The Big 3 and their union allies have stepped up their campaign against the Gulf carriers since the Trump administration took office.

Delta has titled its effort to enlist employees in the dispute “Our Future Our Fight.” The carrier has also set up an OurFutureOurFight.com website where its 80,000 employees can take action.

The video portrays the Gulf carriers as a threat to the very underpinning of the U.S. airline industry. At one point, the video describes their business models as one focused squarely on expansion without regard for profits.

“And eventually, once they have driven everybody else out of business on these routes, then they can price pretty much as they please,” said Jim Burnley, a Department of Transportation secretary during the Reagan administration.

The UAE and Qatar are undertaking these efforts, the video says, because they know that they can’t rely on oil alone for economic strength.

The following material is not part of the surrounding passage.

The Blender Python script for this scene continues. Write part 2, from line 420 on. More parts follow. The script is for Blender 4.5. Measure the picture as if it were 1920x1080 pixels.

Already, Delta and American have pulled out of India due to Gulf carrier competition, said Delta CEO Ed Bastian. But Delta, he said, will return to India when it wins the political fight.

A demise of U.S. aviation would be painful for the U.S. military, the video says, since U.S. airlines are employed by the government to move troops around the world.

“In our market, we will be overrun if we don’t wake up,” Bastian said.

Despite the ominous warnings produced by Delta, the Gulf carriers have substantially slowed their U.S. growth in the past three years.

Of the combined 29 routes the carriers currently fly to the U.S., 14 began between 2012 and 2014. Gulf airlines have launched just five U.S. routes since then. Meanwhile, Etihad plans to suspend its San Francisco service in October and Emirates recently reduced frequencies on five of its 12 U.S. routes.

Emirates and Etihad have also slowed expansion network-wide as they face a variety of economic challenges, including overcapacity and the weak energy sector.

Emirates is slated to fly just 1.1% more seats in the third quarter of this year than it did last year, compared with a growth rate of 11.5% a year earlier. Meanwhile, Etihad is slated to grow by 2.7% in the third quarter, compared with the 10.8% growth it enjoyed in the third quarter of last year.

Qatar had planned a more aggressive seat growth of 10.5%. But the diplomatic dispute between Qatar on one side and the UAE, Egypt, Saudi Arabia and Bahrain on the other means the carrier’s seat capacity could drop by 11.1% in the third quarter, according to a forecast by the aviation analytics company OAG.